If you are not loving the work you do now, you could do worse than just take a few hours to think back to your childhood, go back to your young heroes, and to your interests. Don’t view anything as ‘silly’ or ‘juvenile’ be open-minded to what may come up.
Experiment, but don’t try and be well-rounded
One thing I think blocked me a lot and blocks a lot of others from finding work they love is a pursuit of well-roundedness. While there are huge advantages of being well rounded (namely that life is just a lot more interesting if you have some knowledge and can speak on a lot of topics) I think up to a point it can become procrastination. Even if you look at the classic example of the well-rounded Renaissance man, Leonardo Davinche, what you’ll really see if you study him is that he went through periods of years where he deeply focused on a single craft. First painting, then anatomy, then equipment design.

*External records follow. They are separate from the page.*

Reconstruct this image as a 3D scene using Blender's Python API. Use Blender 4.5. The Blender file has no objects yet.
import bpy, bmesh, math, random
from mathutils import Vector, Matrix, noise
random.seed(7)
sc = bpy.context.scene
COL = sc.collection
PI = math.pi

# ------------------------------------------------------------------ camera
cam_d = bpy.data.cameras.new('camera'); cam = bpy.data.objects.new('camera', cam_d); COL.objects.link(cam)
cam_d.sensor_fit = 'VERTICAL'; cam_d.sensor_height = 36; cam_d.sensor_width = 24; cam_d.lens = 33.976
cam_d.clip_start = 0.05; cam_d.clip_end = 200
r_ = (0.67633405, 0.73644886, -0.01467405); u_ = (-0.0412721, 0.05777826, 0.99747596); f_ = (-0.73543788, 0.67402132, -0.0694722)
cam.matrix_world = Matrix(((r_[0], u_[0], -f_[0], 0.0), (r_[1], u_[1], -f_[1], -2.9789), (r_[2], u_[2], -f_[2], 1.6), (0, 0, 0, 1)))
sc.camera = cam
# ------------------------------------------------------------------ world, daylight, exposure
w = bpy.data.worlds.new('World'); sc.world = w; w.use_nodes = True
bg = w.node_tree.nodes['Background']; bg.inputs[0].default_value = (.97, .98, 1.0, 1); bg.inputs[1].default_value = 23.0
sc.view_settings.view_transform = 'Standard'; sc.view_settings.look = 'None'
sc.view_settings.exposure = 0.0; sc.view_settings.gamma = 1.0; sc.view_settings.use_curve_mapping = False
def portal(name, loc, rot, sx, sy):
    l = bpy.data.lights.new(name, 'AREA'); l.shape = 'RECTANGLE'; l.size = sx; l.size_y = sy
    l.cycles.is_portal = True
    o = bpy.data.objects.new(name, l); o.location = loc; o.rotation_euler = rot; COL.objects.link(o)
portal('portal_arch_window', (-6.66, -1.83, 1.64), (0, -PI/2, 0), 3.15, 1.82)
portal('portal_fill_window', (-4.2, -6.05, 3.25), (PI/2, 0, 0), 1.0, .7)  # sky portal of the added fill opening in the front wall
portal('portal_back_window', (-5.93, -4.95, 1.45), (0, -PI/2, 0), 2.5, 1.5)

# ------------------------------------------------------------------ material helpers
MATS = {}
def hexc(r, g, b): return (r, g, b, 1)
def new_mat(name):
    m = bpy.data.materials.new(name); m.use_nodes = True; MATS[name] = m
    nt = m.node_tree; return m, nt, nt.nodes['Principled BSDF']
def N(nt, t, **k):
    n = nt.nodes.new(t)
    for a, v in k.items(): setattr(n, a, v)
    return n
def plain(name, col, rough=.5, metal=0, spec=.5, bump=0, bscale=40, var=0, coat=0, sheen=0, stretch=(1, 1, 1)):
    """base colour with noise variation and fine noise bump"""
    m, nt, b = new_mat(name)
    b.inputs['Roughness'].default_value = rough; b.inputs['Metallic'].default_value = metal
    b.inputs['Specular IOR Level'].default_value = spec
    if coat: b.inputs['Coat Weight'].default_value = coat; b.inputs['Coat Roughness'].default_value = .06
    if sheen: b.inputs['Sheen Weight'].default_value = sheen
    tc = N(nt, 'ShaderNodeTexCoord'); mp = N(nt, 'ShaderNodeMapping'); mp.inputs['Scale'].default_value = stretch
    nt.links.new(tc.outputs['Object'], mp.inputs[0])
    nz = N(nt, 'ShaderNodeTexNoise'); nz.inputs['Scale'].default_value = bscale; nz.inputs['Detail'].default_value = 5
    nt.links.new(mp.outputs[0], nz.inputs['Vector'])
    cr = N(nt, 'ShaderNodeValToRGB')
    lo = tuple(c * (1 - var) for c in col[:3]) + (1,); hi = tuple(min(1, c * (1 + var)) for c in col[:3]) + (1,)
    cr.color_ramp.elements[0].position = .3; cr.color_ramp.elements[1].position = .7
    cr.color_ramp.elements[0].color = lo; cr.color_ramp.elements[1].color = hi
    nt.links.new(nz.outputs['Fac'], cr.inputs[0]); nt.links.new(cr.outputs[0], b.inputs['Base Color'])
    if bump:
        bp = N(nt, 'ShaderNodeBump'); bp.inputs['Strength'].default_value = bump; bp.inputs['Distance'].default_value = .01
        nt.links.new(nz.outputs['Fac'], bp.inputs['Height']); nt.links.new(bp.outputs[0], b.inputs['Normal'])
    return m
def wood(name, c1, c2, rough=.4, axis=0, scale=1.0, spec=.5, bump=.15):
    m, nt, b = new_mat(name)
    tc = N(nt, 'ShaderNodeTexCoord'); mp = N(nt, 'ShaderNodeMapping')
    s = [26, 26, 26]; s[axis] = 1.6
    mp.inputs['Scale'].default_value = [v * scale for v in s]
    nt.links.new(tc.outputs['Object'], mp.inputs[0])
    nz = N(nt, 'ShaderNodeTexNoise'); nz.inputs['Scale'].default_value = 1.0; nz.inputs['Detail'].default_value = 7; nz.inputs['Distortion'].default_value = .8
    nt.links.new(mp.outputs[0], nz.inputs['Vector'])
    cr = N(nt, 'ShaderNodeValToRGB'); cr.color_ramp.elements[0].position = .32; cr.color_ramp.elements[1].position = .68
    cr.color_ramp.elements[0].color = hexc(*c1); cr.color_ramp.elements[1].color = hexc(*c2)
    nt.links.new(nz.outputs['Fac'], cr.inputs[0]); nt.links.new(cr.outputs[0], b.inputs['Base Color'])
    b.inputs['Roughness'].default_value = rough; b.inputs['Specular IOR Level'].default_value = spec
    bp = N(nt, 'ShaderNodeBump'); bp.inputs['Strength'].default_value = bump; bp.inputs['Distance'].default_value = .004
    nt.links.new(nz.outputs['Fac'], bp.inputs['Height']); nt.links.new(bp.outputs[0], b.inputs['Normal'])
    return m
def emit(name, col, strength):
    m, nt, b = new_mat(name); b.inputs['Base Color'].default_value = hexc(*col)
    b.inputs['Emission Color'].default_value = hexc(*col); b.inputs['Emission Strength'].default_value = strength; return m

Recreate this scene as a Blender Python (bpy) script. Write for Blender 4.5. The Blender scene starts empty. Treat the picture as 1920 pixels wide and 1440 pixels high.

Finding work that you love is of course going to involve experimentation, while there are rare exceptions like Tiger Woods, Mozart and Bill Gates who found their art pretty much straight away in their lives, for the majority of us it’s going to involve a few dead ends. The approach I’ve found that works is to quote Paul Graham ‘Be professionally curious about a few topics and idly curious about many more.’ I’d define ‘some’ here as one or two at a time. Go deep into a topic, and don’t leave until you feel you can with 100% certainty say this is not the work you absolutely love. Create a roster of work you are not suited to. With any luck, your list will be shorter than mine, which includes Engineer, Corporate Analyst, Product Manager, YouTuber to name but a few…
If you’ve made it to the end of this article you probably think that finding work you love is something that’s important. While there is no silver bullet to a good life (don’t believe the cold plunge bros) I do think if you find work you love you at least rid yourself of the doubt that comes with devoting so much our your only truly finite resources of time into something that, if given the choice, you wouldn’t be doing.